INSTRUCTION: Identify the lines that contain the string "script" and copy all of them.

[GIVEN RECORDS start]

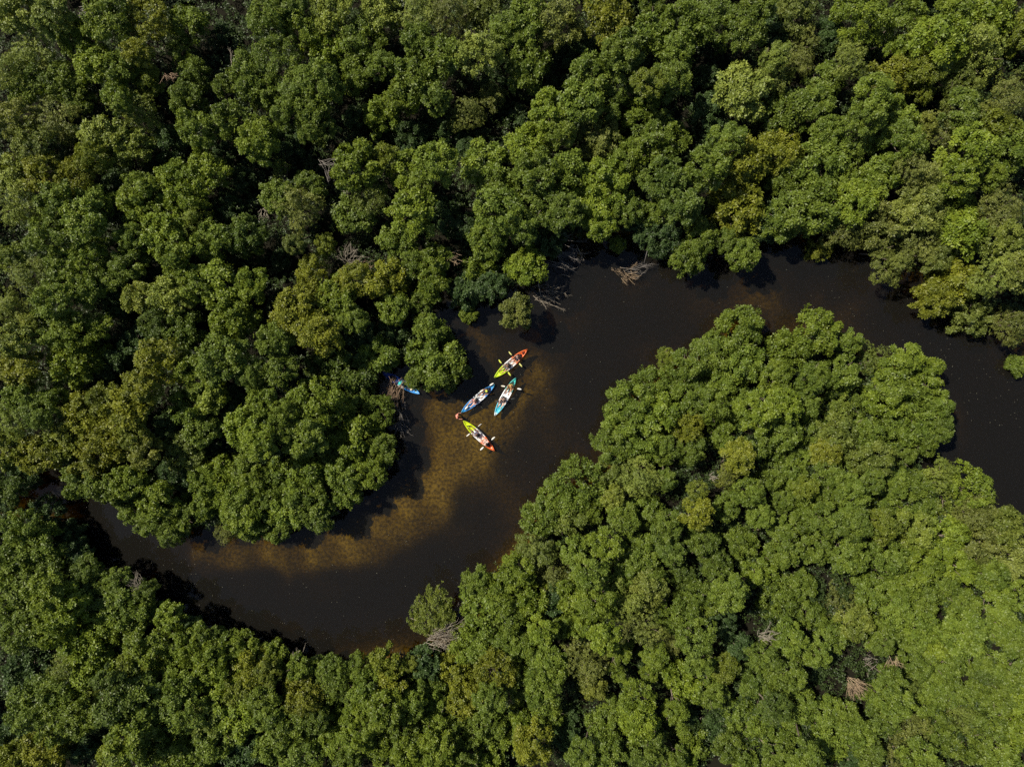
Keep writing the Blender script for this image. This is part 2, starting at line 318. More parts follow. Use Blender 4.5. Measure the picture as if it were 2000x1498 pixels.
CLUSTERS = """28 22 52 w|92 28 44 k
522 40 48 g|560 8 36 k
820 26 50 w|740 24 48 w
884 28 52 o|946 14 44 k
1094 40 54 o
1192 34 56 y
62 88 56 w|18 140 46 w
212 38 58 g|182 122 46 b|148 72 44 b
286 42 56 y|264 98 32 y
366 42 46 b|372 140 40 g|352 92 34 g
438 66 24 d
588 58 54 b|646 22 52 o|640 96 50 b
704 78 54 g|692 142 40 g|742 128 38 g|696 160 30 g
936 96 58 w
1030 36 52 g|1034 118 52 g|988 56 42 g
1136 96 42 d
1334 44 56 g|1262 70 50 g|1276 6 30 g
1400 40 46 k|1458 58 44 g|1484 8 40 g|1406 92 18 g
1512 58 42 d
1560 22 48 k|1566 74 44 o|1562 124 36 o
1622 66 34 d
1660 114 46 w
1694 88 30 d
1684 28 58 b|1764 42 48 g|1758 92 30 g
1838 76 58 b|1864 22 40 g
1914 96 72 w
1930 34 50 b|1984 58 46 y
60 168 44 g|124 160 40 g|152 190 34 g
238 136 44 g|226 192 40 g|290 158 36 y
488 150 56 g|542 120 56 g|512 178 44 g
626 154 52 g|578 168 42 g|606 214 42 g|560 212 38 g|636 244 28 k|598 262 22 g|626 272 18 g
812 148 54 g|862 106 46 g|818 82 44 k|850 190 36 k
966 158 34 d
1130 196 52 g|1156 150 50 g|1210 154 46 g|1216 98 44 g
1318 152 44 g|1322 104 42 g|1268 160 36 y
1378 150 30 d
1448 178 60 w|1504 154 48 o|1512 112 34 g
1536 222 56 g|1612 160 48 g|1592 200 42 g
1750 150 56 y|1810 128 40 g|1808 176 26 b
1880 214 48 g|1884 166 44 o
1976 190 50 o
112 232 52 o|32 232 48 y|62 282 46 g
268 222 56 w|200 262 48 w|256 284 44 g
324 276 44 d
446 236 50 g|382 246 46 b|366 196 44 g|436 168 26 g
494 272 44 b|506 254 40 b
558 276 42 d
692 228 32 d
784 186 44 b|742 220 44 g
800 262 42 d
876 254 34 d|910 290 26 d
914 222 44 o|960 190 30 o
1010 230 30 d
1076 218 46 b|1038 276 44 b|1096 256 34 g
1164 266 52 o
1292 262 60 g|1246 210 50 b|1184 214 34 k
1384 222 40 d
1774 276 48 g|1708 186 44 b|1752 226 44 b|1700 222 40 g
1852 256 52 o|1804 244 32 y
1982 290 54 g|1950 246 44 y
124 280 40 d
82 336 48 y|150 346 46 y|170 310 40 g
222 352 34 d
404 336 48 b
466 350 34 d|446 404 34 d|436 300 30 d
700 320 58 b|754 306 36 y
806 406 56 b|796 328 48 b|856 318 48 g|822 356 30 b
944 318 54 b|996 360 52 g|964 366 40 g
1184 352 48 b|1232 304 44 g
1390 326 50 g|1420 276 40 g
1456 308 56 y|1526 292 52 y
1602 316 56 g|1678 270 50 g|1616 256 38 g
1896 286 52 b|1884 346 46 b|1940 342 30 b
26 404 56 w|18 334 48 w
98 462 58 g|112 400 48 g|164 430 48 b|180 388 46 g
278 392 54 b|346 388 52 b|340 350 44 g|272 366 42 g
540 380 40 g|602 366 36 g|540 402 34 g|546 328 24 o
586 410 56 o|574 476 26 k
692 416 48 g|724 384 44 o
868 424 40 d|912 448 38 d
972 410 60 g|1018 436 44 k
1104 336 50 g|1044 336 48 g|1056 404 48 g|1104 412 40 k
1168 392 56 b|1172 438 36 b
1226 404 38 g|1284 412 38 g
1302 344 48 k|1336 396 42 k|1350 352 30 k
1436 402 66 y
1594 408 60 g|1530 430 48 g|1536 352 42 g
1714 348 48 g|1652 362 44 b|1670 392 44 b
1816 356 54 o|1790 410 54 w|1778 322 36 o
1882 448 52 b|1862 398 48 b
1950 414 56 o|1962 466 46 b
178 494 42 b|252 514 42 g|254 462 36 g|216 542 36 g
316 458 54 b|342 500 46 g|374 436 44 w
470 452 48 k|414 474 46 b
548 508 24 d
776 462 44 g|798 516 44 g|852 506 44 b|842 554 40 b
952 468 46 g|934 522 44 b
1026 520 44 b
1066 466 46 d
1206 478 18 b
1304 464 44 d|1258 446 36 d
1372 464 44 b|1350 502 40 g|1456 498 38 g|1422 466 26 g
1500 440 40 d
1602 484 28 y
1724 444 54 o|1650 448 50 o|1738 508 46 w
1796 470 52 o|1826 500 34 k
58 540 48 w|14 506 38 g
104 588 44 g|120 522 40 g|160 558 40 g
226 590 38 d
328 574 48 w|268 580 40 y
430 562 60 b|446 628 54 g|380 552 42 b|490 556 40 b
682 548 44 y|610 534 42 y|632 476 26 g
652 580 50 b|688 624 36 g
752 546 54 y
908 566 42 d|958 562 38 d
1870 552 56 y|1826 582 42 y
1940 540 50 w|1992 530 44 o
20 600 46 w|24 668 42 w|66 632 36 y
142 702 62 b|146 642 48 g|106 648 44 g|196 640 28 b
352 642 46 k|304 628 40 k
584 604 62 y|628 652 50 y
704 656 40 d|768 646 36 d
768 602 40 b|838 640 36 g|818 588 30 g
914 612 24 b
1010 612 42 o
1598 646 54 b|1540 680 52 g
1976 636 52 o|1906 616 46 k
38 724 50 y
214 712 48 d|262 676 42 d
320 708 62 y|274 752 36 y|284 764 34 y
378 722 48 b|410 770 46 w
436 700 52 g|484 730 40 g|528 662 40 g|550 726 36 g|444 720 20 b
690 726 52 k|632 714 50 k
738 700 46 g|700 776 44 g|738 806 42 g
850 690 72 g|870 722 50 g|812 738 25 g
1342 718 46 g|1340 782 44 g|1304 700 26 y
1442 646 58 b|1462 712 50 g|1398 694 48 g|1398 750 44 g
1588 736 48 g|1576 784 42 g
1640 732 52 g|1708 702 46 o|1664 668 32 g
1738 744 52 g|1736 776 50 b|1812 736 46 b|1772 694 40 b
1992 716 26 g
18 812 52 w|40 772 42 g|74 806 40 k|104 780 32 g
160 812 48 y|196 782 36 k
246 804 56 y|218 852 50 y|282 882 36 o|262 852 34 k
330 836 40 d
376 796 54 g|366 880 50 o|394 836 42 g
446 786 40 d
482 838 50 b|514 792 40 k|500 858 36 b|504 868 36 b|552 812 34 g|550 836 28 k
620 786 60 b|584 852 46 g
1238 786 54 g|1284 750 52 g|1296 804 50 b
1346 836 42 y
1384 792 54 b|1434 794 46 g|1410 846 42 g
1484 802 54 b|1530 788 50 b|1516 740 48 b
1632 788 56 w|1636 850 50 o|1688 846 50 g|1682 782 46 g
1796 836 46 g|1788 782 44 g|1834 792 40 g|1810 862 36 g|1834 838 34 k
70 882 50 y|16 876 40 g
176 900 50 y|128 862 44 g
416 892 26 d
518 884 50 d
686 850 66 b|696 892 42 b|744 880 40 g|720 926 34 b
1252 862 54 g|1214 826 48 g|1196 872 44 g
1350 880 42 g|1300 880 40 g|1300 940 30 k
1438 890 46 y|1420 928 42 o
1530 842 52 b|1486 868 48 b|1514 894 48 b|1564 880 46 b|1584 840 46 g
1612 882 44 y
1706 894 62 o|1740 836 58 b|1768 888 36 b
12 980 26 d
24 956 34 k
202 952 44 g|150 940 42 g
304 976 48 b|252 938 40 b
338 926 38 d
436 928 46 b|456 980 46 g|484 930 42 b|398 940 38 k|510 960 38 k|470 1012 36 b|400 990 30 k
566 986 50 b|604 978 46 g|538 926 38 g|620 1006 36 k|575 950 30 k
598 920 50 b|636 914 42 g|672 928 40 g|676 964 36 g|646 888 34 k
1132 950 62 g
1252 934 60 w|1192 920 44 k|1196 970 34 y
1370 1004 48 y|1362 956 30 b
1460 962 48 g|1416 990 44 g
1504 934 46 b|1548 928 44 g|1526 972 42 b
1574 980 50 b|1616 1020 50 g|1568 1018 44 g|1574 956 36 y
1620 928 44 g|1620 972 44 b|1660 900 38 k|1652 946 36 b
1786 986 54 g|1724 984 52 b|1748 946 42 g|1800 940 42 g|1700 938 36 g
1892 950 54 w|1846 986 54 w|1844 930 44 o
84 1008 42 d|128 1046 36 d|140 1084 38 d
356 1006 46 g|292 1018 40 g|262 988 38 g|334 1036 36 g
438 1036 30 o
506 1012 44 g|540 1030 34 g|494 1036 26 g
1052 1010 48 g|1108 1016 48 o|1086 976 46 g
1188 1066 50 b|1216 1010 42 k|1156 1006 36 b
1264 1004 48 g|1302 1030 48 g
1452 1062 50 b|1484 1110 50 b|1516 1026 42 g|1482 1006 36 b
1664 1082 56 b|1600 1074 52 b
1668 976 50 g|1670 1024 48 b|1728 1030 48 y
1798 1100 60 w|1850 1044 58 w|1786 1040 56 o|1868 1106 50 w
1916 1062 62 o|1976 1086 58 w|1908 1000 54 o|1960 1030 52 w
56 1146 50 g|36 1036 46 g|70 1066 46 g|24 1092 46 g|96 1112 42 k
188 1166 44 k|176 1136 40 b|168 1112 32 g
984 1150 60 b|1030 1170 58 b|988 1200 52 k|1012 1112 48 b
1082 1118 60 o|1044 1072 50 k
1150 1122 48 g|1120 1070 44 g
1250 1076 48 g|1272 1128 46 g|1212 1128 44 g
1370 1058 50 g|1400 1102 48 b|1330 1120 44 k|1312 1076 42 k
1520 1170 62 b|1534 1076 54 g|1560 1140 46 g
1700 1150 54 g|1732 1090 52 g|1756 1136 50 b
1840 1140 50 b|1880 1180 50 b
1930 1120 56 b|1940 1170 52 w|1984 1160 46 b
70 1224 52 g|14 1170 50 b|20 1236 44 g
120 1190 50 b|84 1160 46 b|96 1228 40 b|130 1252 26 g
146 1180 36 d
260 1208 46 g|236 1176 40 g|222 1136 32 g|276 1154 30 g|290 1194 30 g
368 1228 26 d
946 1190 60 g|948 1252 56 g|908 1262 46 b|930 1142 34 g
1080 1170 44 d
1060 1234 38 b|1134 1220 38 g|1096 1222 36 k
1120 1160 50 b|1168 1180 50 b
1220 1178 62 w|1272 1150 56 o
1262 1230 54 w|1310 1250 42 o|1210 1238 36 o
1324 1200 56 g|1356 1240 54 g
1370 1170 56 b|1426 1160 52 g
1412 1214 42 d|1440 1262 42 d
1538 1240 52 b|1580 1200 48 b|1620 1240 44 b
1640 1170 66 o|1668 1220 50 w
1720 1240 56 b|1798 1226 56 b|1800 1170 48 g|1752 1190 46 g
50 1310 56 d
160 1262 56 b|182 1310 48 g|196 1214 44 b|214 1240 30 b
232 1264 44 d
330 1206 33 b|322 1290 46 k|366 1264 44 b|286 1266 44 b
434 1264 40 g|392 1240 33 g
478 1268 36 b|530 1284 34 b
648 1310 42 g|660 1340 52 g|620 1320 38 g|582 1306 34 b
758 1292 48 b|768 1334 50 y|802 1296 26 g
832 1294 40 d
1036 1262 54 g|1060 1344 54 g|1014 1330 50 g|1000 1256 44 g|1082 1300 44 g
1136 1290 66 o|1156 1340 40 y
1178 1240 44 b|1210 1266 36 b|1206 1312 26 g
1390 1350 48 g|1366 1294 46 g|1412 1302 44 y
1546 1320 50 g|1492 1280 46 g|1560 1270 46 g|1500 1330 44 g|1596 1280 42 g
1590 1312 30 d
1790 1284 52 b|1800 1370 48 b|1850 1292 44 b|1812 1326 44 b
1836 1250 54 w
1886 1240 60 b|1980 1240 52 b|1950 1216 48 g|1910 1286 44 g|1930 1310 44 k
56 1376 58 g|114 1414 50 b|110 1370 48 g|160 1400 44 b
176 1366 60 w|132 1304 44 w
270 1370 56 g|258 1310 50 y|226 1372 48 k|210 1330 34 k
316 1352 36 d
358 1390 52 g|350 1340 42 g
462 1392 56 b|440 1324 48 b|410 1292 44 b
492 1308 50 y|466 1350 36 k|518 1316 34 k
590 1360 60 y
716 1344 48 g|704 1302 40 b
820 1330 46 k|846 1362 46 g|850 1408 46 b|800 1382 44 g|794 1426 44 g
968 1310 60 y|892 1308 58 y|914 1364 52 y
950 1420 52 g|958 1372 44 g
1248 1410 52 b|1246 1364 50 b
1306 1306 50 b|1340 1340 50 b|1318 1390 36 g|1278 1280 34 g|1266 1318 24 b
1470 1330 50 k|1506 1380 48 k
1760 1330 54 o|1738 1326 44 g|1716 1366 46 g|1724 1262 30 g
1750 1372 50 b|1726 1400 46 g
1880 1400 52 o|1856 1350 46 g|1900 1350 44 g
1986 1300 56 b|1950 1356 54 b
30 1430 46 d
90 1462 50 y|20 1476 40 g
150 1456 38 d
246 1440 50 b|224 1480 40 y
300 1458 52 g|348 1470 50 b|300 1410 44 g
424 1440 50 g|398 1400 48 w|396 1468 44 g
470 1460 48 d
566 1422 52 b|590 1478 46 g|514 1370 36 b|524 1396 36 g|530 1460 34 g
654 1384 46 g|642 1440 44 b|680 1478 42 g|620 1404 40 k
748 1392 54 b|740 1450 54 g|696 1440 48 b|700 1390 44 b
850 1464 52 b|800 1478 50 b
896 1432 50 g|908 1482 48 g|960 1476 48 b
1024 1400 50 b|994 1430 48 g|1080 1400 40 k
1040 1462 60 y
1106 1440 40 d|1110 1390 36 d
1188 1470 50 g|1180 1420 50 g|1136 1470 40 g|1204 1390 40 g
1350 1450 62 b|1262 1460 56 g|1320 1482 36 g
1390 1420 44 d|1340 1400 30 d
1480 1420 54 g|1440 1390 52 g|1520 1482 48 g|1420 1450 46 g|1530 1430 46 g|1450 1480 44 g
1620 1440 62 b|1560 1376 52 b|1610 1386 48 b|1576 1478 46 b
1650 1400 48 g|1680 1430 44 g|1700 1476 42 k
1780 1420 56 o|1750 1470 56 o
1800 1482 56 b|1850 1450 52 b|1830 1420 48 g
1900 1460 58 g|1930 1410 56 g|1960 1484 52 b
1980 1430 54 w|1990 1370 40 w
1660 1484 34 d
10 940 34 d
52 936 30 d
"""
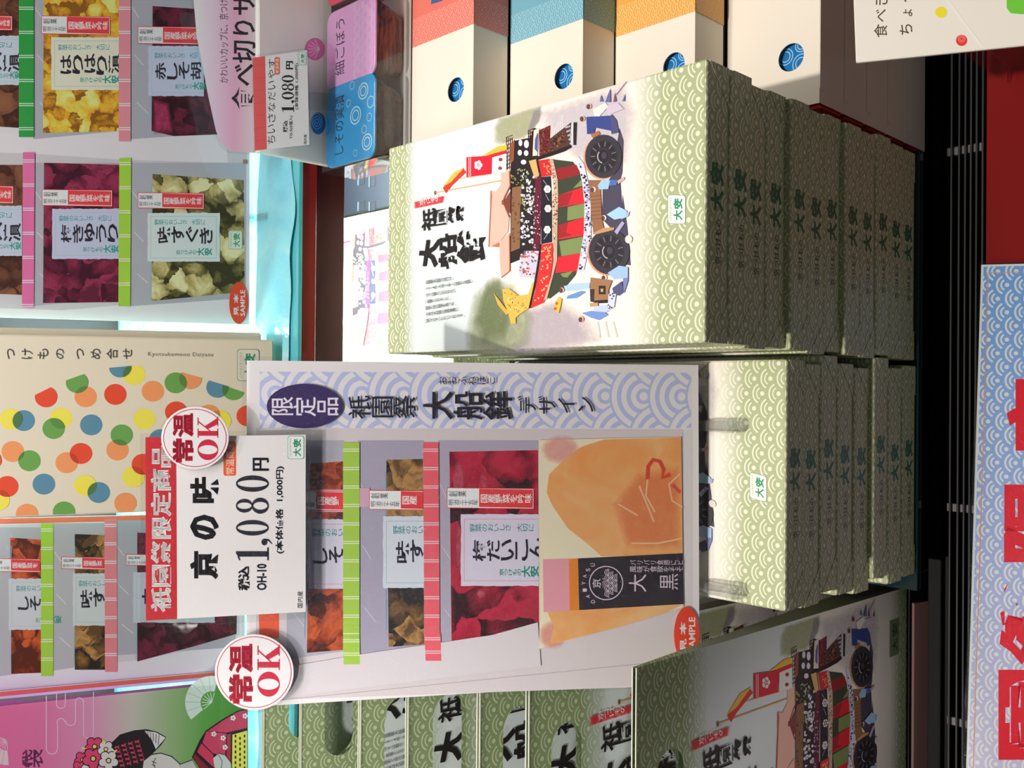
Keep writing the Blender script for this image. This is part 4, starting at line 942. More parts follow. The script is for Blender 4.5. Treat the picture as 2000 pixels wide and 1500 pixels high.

[GIVEN RECORDS end]

FINAL RESULT:
Keep writing the Blender script for this image. This is part 2, starting at line 318. More parts follow. Use Blender 4.5. Measure the picture as if it were 2000x1498 pixels.
Keep writing the Blender script for this image. This is part 4, starting at line 942. More parts follow. The script is for Blender 4.5. Treat the picture as 2000 pixels wide and 1500 pixels high.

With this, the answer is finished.